Au RN, on n'en parle même pas. La caporalisation est une seconde nature. Sans se prononcer en faveur de la nièce le Pen, on peut même dire que la maréchalisation est une seconde nature. La liste du RN aux européennes rassemble un record de personnes mises en examen ou même condamnées pour des détournements de fonds européens. Aucun problème pour les électeurs qui se réclament pourtant de la lutte contre la corruption et les privilèges des élus. Les électeurs RN ont leurs raisons que la raison ignore.
Et Bellamy, alors ? A peine désigné il était conspué par nombre de caciques LR, Estrosi, Ciotti en tête, d'autres étaient plus dubitatifs. Pensez un catho tradi déclaré, figure de proue de la Manif pour tous. Il ne représente qu'une frange de LR. Il suffit d'un sondage en hausse et les doutes furent chassés par la perspective de gamelles. Quand la soupe arrive, on ne regarde plus la louche.
A gauche, un rapide coup d'oeil au rapport de force national devrait pousser, obliger, condamner au rassemblement malgré les divisions, malgré les divergences. Surtout, dans une élection comme les européennes où les listes sous les 5% n'auront aucun élu. Tout ça pour ça, une folie de continuer à partir bille en tête quand on est à 2% ! Et pourtant si. Six mois après que les fondateurs de Place Publique hurlaient que la gauche allait dans la mur s'il y avait 3 listes différentes, on en a 5 (significatives, j'entends...). Dans le lot forcément énormément de déçus et tous les électeurs de listes en dessous de 5% qui n'auront pas de députés, aggravant le déséquilibre avec la droite et l'extrême droite... C'est désespérant, c'est fatiguant, c'est lassant, et c'est même à court terme suicidaire. Ce fol orgueil de la division. "Ne faites pas la fine bouche, il faut d'abord conquérir le pouvoir" me disait un ami dans l'équipe de Mélenchon. "Les seuls qui bossent au Parlement, c'est EELV, les autres amusent la galerie" me disent mes amis électeurs écolos. Je pourrais continuer longuement la liste de tacles entre listes du côté du progrès social.

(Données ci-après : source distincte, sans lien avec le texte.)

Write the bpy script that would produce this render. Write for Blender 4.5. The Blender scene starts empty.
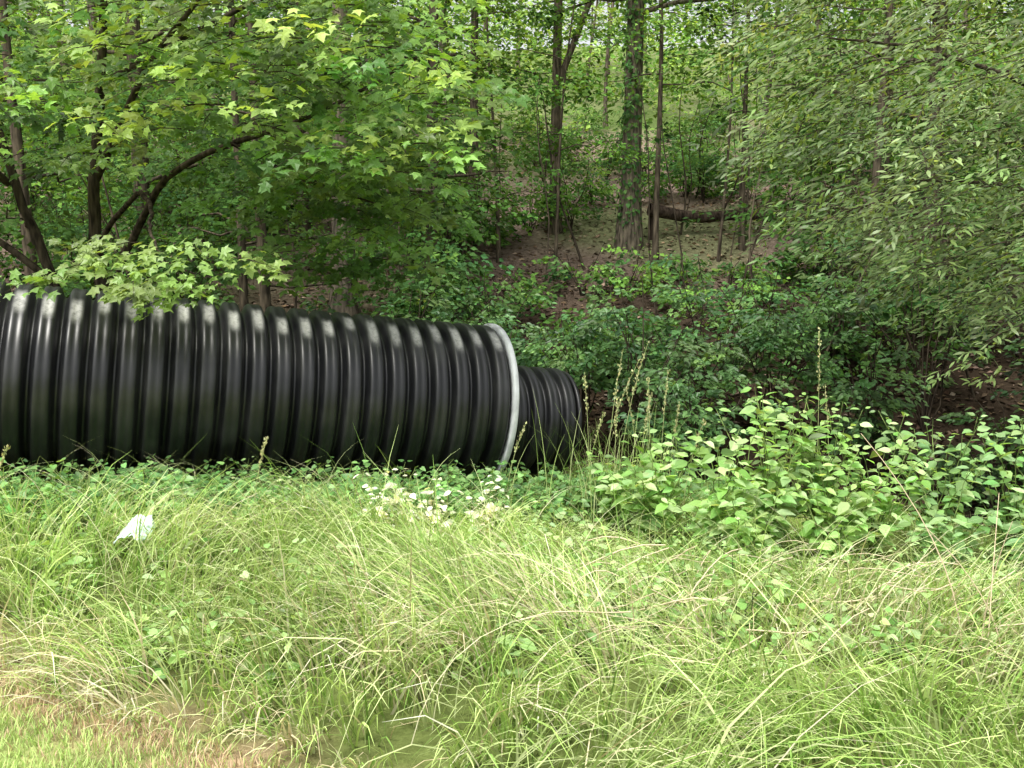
import bpy, math, numpy as np
from mathutils import Vector
rng=np.random.default_rng(7)
scene=bpy.context.scene
scene.view_settings.view_transform='Standard'
try: scene.view_settings.look='None'
except Exception: pass
scene.view_settings.exposure=0
U=rng.uniform
# ---------------------------------------------------------------- helpers
def sm(a,b,t):
    t=np.clip((np.asarray(t,float)-a)/(b-a),0,1); return t*t*(3-2*t)
def wob(x,y,f=1.0,s=0.0):
    return (np.sin(x*1.3*f+y*.7*f+s)+np.sin(-x*.9*f+y*1.7*f+1.3+s*2)+np.sin(x*2.3*f+y*2.1*f+.4+s)*.6+np.sin(x*3.7*f-y*3.1*f+2+s)*.4)/3.0
def H(x,y):
    x=np.asarray(x,float); y=np.asarray(y,float)
    near=(-0.13-0.09*np.clip(x,-7,5))*sm(3.0,6.0,y)
    ye=np.where(x<0,8.5+.33*np.clip(x,-7,0),8.5-.28*np.clip(x,0,5))
    d=sm(0,1.7,y-ye)
    hill=np.interp(y,[-50,9.8,10.8,20,45,72,110,300],[0,0,.25,4.0,11.8,21.5,26,30])
    z=near*(1-d)+(-.95)*d+hill
    z=z+.03*wob(x,y,1.2)+ .22*wob(x,y,.33,2)*sm(10,16,y)+.05*wob(x,y,2.0,4)*sm(10,13,y)+1.2*wob(x,y,.07,1)*sm(35,70,y)
    return z
def nrm(a):
    return a/np.maximum(np.linalg.norm(a,axis=-1,keepdims=True),1e-9)
class Buf:
    def __init__(s): s.v=[];s.t=[];s.m=[];s.c=[];s.n=0
    def add(s,v,t,c,mat=0):
        v=np.asarray(v,float).reshape(-1,3); t=np.asarray(t,int).reshape(-1,3)
        c=np.asarray(c,float)
        if c.ndim==1: c=np.tile(c,(len(v),1))
        s.v.append(v); s.t.append(t+s.n); s.c.append(c); s.m.append(np.full(len(t),mat)); s.n+=len(v)
    def build(s,name,mats,smooth=(0,)):
        v=np.concatenate(s.v);t=np.concatenate(s.t);c=np.concatenate(s.c);m=np.concatenate(s.m)
        me=bpy.data.meshes.new(name)
        me.vertices.add(len(v)); me.vertices.foreach_set("co",v.ravel().astype(np.float32))
        me.loops.add(len(t)*3); me.loops.foreach_set("vertex_index",t.ravel().astype(np.int32))
        me.polygons.add(len(t)); me.polygons.foreach_set("loop_start",(np.arange(len(t))*3).astype(np.int32))
        for q in mats: me.materials.append(q)
        me.polygons.foreach_set("material_index",m.astype(np.int32))
        me.polygons.foreach_set("use_smooth",np.isin(m,list(smooth)))
        me.update(calc_edges=True)
        a=me.attributes.new("Col","FLOAT_COLOR","POINT")
        rgba=np.ones((len(v),4),np.float32); rgba[:,:3]=c
        a.data.foreach_set("color",rgba.ravel())
        me.validate()
        o=bpy.data.objects.new(name,me); scene.collection.objects.link(o); return o
def tube(buf,path,rad,col,sides=6,mat=0):
    path=np.asarray(path,float); n=len(path); rad=np.broadcast_to(rad,(n,))
    T=nrm(np.gradient(path,axis=0))
    ref=np.array([0.31,0.95,0.05]) if abs(T[0][2])>.6 else np.array([0,0,1.])
    A=nrm(np.cross(T,ref)); B=np.cross(T,A)
    th=np.arange(sides)*2*math.pi/sides
    v=path[:,None]+rad[:,None,None]*(A[:,None]*np.cos(th)[None,:,None]+B[:,None]*np.sin(th)[None,:,None])
    i=np.arange(n-1)[:,None]*sides; j=np.arange(sides)[None]; k=(j+1)%sides
    a=i+j;b=i+k;c=i+sides+k;d=i+sides+j
    t=np.concatenate([np.stack([a,b,c],-1).reshape(-1,3),np.stack([a,c,d],-1).reshape(-1,3)])
    buf.add(v.reshape(-1,3),t,col,mat)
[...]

C'est navrant, bien sûr. Mais c'est aussi porteur d'espoir : l'avenir de la démocratie ne peut être le caporalisme. Il nous fait imploser partout. L'esprit critique, les discussions ouvertes sur tous les textes, c'est la seule modernité. Après s'être pris une dégelée sans nom, toutes celles et ceux (les fautifs sont surtout des mecs, en l'espèce) accepteront sans doute de faire des grandes listes unies aux municipales. Dans ces élections, l'union fait vraiment la force, on ne peut être là pour des places, il faut emporter la mairie. L'espoir est ténue, mais je suis du genre à regarder les trouées d'éclaircies dans un ciel noir mascara. J'aime à rêver d'une remontada par la base.